Succeeding in law school is often directly correlated to how hard you work. As a result, many law students and junior lawyers bring that approach—hard work above all—to their summer associate positions. And don’t get me wrong, the most important thing you can do to prove yourself in a summer job is to do great work (see “Avoid the Quantity Trap” from last week).
But—and its a big one—you can’t succeed in a summer position just by sitting in your office! You need to get out and experience the job and most importantly when given a chance to do something you have to raise your hand.
Raising your hand gets you into the, to quote Hamilton, “room where it happens.” And these are the rooms where you want to be professionally to gain experience. Then once you are there stay engaged, offer to help, and most of all learn from the experiences.

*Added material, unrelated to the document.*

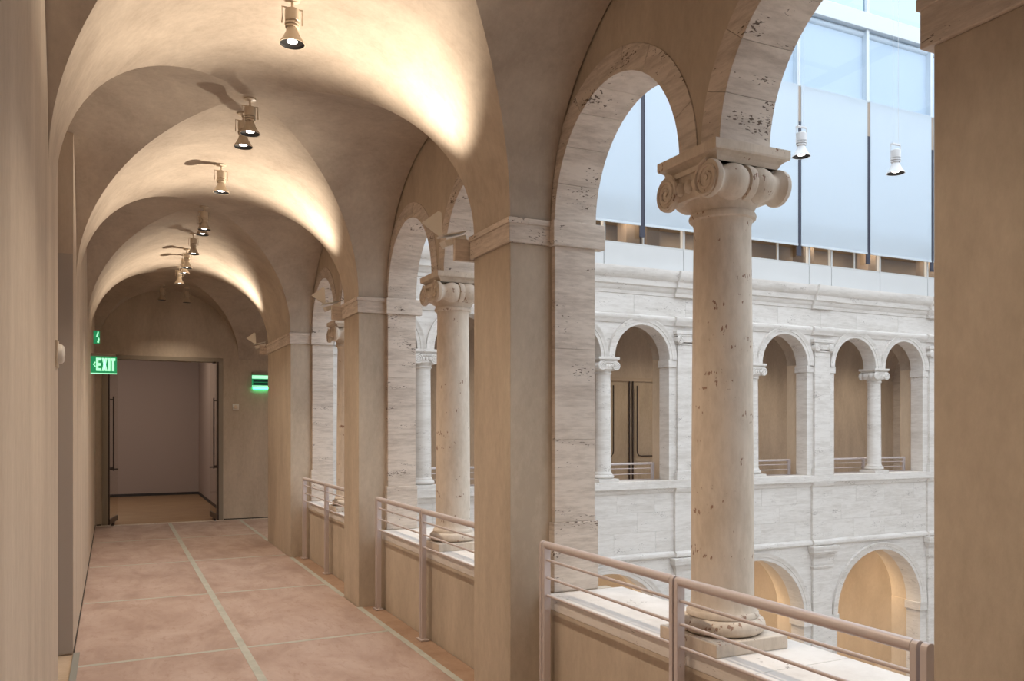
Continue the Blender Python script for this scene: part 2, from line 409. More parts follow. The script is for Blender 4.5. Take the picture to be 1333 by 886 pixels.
def arc_pts(c, r, n, rise): return [(c + r*cos(pi*i/n), ZS + rise*sin(pi*i/n)) for i in range(n+1)]
BLK = .142                                  # half width of the block on the column
def double_arch(yc, label, st=False):
    t = root_of(st, 'double_arch' if not st else 'wall_near_arch', label, 'arch', ((XA+XO)/2, yc, ZS), 'travertine double arches of the arcade')
    r = (HB-JD-BLK)/2; cs = (BLK+r, -(BLK+r)); rise = r*1.035; RO = r+.125
    h0, h1 = XA-(XA+XO)/2, XO-(XA+XO)/2
    # plaster wall over the rings, made of vertical strips
    xs = set()
    for c in cs:
        for i in range(25): xs.add(round(c+RO*cos(pi*i/24), 5))
    lim = P/2-.0005; xs = sorted({q for q in xs if abs(q) < lim} | {-lim, lim})
    def low(u):
        best = 0
        for c in cs:
            if abs(u-c) < RO: best = max(best, (rise+.125)*sqrt(max(0, 1-((u-c)/RO)**2)))
        return best
    top = ZCEIL-ZS-.002
    rf = [[(h0+.006, u, low(u)), (h0+.006, u, top), (h1-.004, u, top), (h1-.004, u, low(u)), (h0+.006, u, low(u))] for u in xs]
    m = MB().grid(rf); m.build('spandrel', M['plaster'], t)
    nv = 9
    for c in cs:
        for q in range(nv):
            a0, a1 = pi*q/nv+.0010, pi*(q+1)/nv-.0010
            inn = [(c+r*cos(a0+(a1-a0)*i/4), rise*sin(a0+(a1-a0)*i/4)) for i in range(5)]
            out = [(c+(RO+.004)*cos(a0+(a1-a0)*i/4), (rise+.129)*sin(a0+(a1-a0)*i/4)) for i in range(5)]
            pr_ = random.uniform(0, .0025)
            MB().prism(inn+out[::-1], 'x', h0-pr_, h1+.006).build('voussoir', M['trav'], t, None, .0015)
    # dark mortar seen in the joints
    rows = []
    for c in cs:
        rws = []
        for i in range(33):
            a = pi*i/32
            rws.append([(h0+.012, c+(r+.006)*cos(a), (rise+.006)*sin(a)), (h1-.012, c+(r+.006)*cos(a), (rise+.006)*sin(a))])
        MB().grid(rws).build('mortar_bed', M['mortar'], t)
    return t
double_arch(bayc[1], 'nearest pair of travertine arches above the big foreground column')
double_arch(bayc[2], 'middle pair of travertine arches above the second column down the corridor')
double_arch(bayc[3], 'farthest pair of small travertine arches beside the corner pier')
da = double_arch(bayc[0], '', True)

PARX = 2.285
def parapet(yc, label, st=False):
    t = root_of(st, 'parapet' if not st else 'wall_near_parapet', label, 'parapet', (2.5, yc, 0), 'low plaster parapets under the arches')
    b0, b1 = -HB+JD+.023, HB-JD-.023
    MB().box(PARX-2.5, XO-2.5-.003, b0, b1, -.012, .64).build('plaster_face', M['plaster'], t)
    ys = [b0, b0+.88, b0+1.83, b1]
    for a, b in zip(ys[:-1], ys[1:]):
        MB().box(PARX-2.5, .31, a+.0012, b-.0012, .64, .72).build('sill_stone', M['trav_skylit'], t, None, .004)  # whiter stone puts the sky light on the sill into the colour
    MB().box(XO-2.5-.003, .27, b0, b1, .56, .64).build('sill_moulding', M['trav_skylit'], t, None, .01)
    return t
parapet(bayc[1], 'nearest low parapet with white stone sill carrying the foreground column')
parapet(bayc[2], 'middle low parapet with white stone sill behind the second railing')
parapet(bayc[3], 'farthest low parapet with white sill behind the small far railing')
parapet(bayc[0], '', True)
wr = struct('wall_right_lower'); wr2 = struct('wall_right_upper'); wr3 = struct('wall_right')       # courtyard side of our own gallery below and above the arcade
MB().box(2.12, XO, -3.3, YF, -4.4, -.30).build('lower_wall', M['trav_skylit'], wr)
MB().box(XO-.25, XO, -3.3, YF, ZCEIL, 5.2).build('upper_wall', M['trav_skylit'], wr2)
MB().box(XO-.25, XO-.2, -3.3, YF, 5.2, 10.1).build('upper_blinds', M['blind_solid'], wr2)
MB().box(XR, XO, -3.3, bayc[0]-HB-PW, -.3, ZCEIL).build('plaster', M['plaster'], wr3)

# ------------------------------------------------------------------ ionic column (scroll faces look along -x and +x)
def make_column(name, label, loc, mat, group):
    t = thing(name, label, 'column', loc, 0, group)
    b = MB().box(-.2, .2, -.2, .2, 0, .06)
    b.build('plinth', mat, t, None, .005)
    prof = [(.165, .06)]
    for i in range(9):
        a = -pi/2+pi*i/8; prof.append((.153+.036*cos(a), .096+.036*sin(a)))
    prof += [(.16, .134), (.16, .15), (.152, .158)]
    MB().lathe(prof, seg=48).build('base', mat, t, 45)
    sh = [(.152, .158), (.145, .168), (.141, .185), (.139, .21)]
    for i in range(1, 11):
        u = i/10; sh.append((.139-.012*u**1.6, .21+u*1.66))
    sh += [(.129, 1.885), (.134, 1.90)]
    MB().lathe(sh, seg=48).build('shaft', mat, t, 50)
    cp = MB()
    cp.lathe([(.134, 1.90), (.146, 1.905), (.150, 1.917), (.146, 1.929), (.138, 1.934), (.142, 1.95), (.165, 1.985), (.168, 2.0)], seg=48)
    cp.box(-.185, .185, -.135, .135, 1.985, 2.115)
    # abacus: cyma and slab
    def frustum(h0, h1, z0, z1):
        cp.grid([[(-h0,-h0,z0),(h0,-h0,z0),(h0,h0,z0),(-h0,h0,z0)], [(-h1,-h1,z1),(h1,-h1,z1),(h1,h1,z1),(-h1,h1,z1)]], True)
    for (a, b_, z0, z1) in ((.168,.172,2.115,2.122),(.172,.178,2.122,2.134),(.178,.192,2.134,2.146),(.192,.205,2.146,2.152),(.205,.208,2.152,2.16)): frustum(a, b_, z0, z1)
    cp.box(-.208, .208, -.208, .208, 2.16, 2.194)
    # channel line over the volutes and the egg row
    for sx in (-1, 1):
        cp.box(min(sx*.185, sx*.2), max(sx*.185, sx*.2), -.14, .14, 2.093, 2.113)
        for e in (-.055, 0, .055):
            cp.lathe([(.003, -.032), (.018, -.024), (.024, -.008), (.024, .008), (.016, .026), (.003, .032)], (sx*.186, e, 2.04), 'z', 12)
    cap = cp.build('capital', mat, t, 40)
    for sy in (-1, 1):
        cy, cz = sy*.142, 2.04
        v = MB()
        v.lathe([(.066, -.205), (.078, -.203), (.081, -.195), (.081, -.180), (.074, -.172), (.058, -.156), (.054, -.143), (.060, -.128), (.072, -.105), (.079, -.078), (.077, -.050), (.068, -.028), (.064, -.022),
                 (.076, -.018), (.079, 0), (.076, .018), (.064, .022), (.068, .028), (.077, .050), (.079, .078), (.072, .105), (.060, .128), (.054, .143), (.058, .156), (.074, .172), (.081, .180), (.081, .195), (.078, .203), (.066, .205)],
                (0, cy, cz), 'x', 36)
        vo = v.build('volute', mat, cap, 40)
        for sx in (-1, 1):
            pts = []; rr = []
            for i in range(61):
                u = i/60; a = pi/2 - sy*sx*0 + (-sy)*2*pi*2.25*u*(-1)
                r_ = .070*(1-u)**.8 + .010
                pts.append((sx*.206, cy + r_*cos(a), cz + r_*sin(a))); rr.append(.0085-.003*u)
            g = MB().tube(pts, rr, 6).lathe([(.012, -.006), (.010, .006)], (sx*.206, cy, cz), 'x', 12)
            g.build('scroll', mat, cap, 50)
    return t
COLX = 2.487
col0 = make_column('ionic_column', 'big ionic column in the foreground standing on the nearest white sill', (COLX, bayc[1], .72), M['trav_col'], 'ionic columns of our arcade')
dup(col0, (COLX, bayc[2], .72), 0, 'second ionic column, seen between the second pier and the nearest pier')
dup(col0, (COLX, bayc[3], .72), 0, 'farthest ionic column of the corridor arcade, mostly hidden by the second pier')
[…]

And I’ll take this one step further.
Raise your hand before you are even asked. Reach out to someone at the firm or organization you are working in and say "I am not sure if you are working on [X experience/case] right now but I wanted to let you know that if you do, I'd love to help out."

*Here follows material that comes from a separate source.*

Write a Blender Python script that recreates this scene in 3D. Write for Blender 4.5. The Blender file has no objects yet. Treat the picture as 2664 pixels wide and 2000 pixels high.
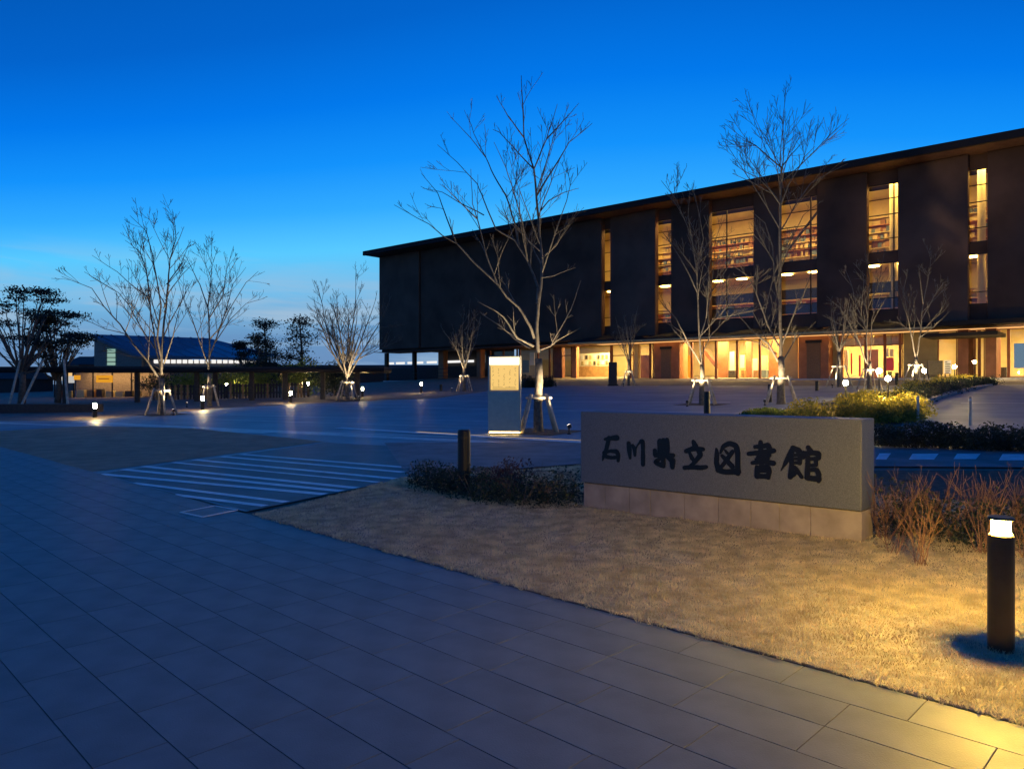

This simple move changed my own legal career. Many years ago I was assigned to a case that--if I am being honest--I wasn't particularly interested in. It gave me some good substantive experience and I worked with good people but it wasn't an area of law I found interesting and the team was so large it was hard to take ownership of the work.
Then I got a call from the work coordinator asking if I could help on a small, one-off assignment with a partner I had never met. I had the bandwidth so I said yes. Maybe I didn't have much of a choice.
And it was the best thing that could have happened in that moment. The partner on that case was awesome and he asked me to communicate directly with the client--something I hadn't had a chance to do previously. That case took a grand total of 2.5 hours of my time.I drafted a short letter and the potential opposing partner wrote back agreeing to what we asked. That could have been the end of my work with that client and that partner. But something inside me said: "don't let this opportunity pass you by." A week later I wrote an e-mail to the partner I had done the one-off assignment for and said: "Great working with you and [Client]. Let me know if anything else comes up and I'd love to work together." I raised my hand.
He wrote back minutes later saying that actually the same client had just called him about a potential new case and he hadn't yet staffed it. Without my e-mail he probably never would have thought of me.
I was staffed on a case that day (and then others in the years that followed) that became my almost full-time job. From this partner and client, I learned a ton about litigation and got writing experiences which led me to get a chance teaching writing as an adjunct which is now my full-time job.
To be clear, this doesn't mean you should volunteer for everything. Quite the opposite. Be strategic. But at the same time really use the summer to explore—and the only way to fully explore is to volunteer to go on the journey.